• _TASK BRIEF_:
For each line below that includes the word "script", make a copy.

• _GIVEN RECORDS_:
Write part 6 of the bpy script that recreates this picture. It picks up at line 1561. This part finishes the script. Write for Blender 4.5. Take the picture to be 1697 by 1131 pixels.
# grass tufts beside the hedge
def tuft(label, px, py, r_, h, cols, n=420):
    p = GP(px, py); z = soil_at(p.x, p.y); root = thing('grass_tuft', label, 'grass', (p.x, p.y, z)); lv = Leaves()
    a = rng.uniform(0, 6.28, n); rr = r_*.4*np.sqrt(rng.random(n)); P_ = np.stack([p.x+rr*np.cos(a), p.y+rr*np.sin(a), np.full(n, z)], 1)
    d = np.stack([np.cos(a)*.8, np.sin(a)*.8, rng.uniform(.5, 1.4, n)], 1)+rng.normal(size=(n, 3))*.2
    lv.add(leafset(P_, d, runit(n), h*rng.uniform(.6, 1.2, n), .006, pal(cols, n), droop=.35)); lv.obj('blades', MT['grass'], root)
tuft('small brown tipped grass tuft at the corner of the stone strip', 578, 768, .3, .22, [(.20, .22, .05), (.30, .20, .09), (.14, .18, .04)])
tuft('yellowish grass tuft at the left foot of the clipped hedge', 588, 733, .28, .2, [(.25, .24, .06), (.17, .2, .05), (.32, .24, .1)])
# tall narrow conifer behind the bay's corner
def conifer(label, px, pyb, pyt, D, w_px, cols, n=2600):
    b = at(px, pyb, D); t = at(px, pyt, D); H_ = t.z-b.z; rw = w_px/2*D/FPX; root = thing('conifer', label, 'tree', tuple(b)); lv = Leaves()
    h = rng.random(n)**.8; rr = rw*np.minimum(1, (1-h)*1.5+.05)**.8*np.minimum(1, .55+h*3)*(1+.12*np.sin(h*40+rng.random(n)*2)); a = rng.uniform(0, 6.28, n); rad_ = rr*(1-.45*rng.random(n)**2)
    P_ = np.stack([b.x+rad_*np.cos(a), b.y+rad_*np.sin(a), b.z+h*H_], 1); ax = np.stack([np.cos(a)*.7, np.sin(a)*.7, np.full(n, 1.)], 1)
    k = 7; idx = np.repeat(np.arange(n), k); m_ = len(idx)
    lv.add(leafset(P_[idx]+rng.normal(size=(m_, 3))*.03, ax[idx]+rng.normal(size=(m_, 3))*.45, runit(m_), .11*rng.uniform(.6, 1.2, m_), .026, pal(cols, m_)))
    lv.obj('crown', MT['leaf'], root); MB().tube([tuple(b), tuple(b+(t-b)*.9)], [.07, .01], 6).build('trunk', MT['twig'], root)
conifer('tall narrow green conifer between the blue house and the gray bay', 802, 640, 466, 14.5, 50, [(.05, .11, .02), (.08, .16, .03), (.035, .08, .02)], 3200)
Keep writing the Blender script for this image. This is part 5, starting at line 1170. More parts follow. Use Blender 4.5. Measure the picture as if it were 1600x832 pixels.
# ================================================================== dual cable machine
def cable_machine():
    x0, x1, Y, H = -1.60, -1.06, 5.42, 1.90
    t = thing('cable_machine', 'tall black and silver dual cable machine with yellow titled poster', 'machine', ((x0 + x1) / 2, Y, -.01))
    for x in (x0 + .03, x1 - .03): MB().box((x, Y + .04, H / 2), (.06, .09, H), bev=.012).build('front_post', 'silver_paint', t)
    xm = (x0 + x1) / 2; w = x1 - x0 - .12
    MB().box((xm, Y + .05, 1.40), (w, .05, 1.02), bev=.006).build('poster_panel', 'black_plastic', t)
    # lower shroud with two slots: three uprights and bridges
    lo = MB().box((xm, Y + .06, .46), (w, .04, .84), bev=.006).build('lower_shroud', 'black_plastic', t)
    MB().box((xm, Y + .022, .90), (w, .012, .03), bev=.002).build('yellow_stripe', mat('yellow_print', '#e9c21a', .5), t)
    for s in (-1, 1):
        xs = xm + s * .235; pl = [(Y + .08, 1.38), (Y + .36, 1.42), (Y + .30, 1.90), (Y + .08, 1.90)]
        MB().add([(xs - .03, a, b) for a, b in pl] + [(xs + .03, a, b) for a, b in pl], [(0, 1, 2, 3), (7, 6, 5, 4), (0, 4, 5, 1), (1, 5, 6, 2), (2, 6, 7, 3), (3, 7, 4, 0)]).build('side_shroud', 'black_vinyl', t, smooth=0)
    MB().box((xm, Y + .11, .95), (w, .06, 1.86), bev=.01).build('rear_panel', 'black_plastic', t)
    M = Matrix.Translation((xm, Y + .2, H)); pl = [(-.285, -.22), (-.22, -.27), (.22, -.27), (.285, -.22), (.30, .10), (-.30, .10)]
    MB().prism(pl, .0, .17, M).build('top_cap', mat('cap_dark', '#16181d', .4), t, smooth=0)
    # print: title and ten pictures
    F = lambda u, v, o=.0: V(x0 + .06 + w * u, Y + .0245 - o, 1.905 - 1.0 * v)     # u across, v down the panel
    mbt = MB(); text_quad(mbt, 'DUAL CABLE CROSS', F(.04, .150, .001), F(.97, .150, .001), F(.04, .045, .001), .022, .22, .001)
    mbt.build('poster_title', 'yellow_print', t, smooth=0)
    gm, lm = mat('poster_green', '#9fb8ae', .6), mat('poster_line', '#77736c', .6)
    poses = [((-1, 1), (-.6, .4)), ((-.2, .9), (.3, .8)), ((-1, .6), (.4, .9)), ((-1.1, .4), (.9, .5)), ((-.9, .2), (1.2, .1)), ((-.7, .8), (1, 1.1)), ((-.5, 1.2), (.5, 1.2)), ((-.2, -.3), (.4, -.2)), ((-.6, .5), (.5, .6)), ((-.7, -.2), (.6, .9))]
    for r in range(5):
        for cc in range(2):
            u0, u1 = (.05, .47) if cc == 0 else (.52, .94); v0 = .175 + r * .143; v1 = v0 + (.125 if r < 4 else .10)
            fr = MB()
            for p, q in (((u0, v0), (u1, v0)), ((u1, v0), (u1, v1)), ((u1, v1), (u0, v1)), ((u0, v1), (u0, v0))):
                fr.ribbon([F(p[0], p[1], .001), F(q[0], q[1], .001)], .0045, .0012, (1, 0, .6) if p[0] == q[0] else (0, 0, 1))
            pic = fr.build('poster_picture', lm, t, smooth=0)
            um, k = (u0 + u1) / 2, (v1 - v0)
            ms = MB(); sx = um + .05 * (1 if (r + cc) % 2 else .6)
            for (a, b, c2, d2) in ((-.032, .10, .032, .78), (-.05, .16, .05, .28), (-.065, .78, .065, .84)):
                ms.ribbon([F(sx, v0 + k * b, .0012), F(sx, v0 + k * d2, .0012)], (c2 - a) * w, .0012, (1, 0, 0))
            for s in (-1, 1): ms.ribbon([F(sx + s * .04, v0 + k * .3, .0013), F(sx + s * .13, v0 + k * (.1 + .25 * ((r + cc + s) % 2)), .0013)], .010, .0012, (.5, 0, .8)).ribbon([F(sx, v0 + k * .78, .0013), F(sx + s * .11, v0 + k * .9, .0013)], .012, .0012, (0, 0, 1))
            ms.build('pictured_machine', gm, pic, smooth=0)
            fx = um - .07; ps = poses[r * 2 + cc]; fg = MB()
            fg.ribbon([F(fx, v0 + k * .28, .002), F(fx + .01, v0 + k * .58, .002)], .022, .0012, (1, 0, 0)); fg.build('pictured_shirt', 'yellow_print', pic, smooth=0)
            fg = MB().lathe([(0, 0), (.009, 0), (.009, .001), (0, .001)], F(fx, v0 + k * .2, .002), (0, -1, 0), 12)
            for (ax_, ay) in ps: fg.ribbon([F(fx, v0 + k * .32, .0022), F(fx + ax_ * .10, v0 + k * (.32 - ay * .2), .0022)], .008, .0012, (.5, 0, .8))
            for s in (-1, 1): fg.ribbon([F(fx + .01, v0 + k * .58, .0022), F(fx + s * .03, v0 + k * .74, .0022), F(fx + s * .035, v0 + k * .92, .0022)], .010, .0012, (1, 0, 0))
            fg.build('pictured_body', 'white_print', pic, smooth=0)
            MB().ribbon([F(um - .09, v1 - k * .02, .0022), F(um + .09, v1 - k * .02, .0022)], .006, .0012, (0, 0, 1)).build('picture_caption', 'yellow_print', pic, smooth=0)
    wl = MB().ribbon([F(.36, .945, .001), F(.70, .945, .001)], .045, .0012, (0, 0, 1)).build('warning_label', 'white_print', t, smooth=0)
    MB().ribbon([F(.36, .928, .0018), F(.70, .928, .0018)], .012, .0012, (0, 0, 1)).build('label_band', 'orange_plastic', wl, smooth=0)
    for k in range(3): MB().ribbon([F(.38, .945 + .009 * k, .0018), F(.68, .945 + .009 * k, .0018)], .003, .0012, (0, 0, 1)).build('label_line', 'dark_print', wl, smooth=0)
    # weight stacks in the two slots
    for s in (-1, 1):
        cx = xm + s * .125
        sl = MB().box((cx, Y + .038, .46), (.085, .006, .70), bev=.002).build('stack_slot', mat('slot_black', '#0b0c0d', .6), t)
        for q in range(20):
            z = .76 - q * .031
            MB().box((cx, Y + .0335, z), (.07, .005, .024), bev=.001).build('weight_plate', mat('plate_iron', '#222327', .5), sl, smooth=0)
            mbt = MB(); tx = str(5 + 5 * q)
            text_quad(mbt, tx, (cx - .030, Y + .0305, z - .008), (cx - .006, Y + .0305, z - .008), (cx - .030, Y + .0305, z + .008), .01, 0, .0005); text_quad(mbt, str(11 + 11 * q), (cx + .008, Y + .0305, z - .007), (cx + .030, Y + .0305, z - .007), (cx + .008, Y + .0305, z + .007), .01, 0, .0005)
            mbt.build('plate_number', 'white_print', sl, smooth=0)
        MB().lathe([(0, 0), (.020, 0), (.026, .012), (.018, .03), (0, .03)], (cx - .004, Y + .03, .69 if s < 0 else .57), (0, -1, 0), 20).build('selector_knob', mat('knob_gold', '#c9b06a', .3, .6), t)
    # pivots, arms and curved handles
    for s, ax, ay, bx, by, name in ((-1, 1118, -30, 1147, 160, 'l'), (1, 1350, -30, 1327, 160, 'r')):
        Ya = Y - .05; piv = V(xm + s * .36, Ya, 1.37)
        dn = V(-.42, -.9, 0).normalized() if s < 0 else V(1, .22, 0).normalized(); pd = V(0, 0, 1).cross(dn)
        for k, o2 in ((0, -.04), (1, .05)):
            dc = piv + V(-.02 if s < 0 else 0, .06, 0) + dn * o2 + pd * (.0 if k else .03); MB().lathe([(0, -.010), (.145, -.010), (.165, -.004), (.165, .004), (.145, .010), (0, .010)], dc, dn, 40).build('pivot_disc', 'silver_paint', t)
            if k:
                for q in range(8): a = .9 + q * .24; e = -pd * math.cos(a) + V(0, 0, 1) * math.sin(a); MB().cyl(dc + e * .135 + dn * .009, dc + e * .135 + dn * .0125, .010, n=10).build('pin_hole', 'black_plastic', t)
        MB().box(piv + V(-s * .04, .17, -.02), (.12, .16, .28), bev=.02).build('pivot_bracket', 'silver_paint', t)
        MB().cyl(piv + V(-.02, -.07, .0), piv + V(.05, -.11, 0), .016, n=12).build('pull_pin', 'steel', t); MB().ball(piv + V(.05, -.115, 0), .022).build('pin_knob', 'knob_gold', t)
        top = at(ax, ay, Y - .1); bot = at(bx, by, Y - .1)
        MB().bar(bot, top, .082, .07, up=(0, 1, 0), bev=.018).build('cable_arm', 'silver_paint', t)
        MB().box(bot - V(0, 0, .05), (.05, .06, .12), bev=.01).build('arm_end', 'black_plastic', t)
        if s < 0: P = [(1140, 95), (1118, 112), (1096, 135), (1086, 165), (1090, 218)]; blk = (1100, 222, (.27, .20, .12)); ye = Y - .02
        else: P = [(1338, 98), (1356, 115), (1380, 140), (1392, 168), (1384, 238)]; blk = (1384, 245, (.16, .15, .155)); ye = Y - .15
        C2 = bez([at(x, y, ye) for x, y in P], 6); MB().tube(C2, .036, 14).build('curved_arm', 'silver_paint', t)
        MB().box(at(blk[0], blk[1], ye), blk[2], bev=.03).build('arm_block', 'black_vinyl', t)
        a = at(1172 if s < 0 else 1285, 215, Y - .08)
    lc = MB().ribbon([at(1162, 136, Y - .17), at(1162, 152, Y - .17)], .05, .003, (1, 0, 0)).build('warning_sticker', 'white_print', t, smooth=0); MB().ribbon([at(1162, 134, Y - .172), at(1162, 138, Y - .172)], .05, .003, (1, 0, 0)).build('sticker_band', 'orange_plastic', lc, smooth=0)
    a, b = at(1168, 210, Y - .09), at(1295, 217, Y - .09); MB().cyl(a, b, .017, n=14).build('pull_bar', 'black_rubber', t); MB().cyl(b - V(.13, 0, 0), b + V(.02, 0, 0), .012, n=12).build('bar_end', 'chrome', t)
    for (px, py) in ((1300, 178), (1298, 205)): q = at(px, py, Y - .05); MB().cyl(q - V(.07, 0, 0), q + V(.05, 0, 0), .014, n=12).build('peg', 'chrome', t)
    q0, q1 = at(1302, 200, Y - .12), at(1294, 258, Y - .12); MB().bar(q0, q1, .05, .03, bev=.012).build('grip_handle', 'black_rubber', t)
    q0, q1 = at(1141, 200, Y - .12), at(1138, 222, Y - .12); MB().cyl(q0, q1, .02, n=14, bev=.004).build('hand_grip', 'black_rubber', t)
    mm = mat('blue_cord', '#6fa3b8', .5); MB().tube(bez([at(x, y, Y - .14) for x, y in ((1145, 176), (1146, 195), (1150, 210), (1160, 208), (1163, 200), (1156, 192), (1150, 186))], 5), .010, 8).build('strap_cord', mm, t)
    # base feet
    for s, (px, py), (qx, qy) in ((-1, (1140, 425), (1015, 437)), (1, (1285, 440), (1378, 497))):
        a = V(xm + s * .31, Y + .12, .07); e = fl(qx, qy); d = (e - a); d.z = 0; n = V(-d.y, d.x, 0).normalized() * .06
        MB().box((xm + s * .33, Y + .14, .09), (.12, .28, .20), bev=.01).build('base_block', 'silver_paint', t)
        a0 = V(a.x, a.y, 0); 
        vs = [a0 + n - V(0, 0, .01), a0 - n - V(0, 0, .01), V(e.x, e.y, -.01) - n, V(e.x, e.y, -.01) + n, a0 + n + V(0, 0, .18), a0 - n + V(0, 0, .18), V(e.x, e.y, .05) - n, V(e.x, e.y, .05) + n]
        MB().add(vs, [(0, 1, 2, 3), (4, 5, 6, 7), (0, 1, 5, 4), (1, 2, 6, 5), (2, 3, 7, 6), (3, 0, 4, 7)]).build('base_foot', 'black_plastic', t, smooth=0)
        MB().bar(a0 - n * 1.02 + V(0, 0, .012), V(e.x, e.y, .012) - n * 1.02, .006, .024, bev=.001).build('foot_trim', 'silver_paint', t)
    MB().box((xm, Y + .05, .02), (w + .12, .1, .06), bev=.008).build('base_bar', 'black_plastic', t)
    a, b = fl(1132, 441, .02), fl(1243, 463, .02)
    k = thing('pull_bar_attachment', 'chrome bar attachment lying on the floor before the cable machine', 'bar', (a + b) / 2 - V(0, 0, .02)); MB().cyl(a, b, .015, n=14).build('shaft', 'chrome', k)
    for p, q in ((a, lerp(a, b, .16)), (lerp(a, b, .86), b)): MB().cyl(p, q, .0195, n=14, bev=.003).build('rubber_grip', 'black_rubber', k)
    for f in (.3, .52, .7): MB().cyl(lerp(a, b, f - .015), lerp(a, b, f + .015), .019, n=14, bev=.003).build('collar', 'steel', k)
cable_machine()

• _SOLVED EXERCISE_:
Write part 6 of the bpy script that recreates this picture. It picks up at line 1561. This part finishes the script. Write for Blender 4.5. Take the picture to be 1697 by 1131 pixels.
Keep writing the Blender script for this image. This is part 5, starting at line 1170. More parts follow. Use Blender 4.5. Measure the picture as if it were 1600x832 pixels.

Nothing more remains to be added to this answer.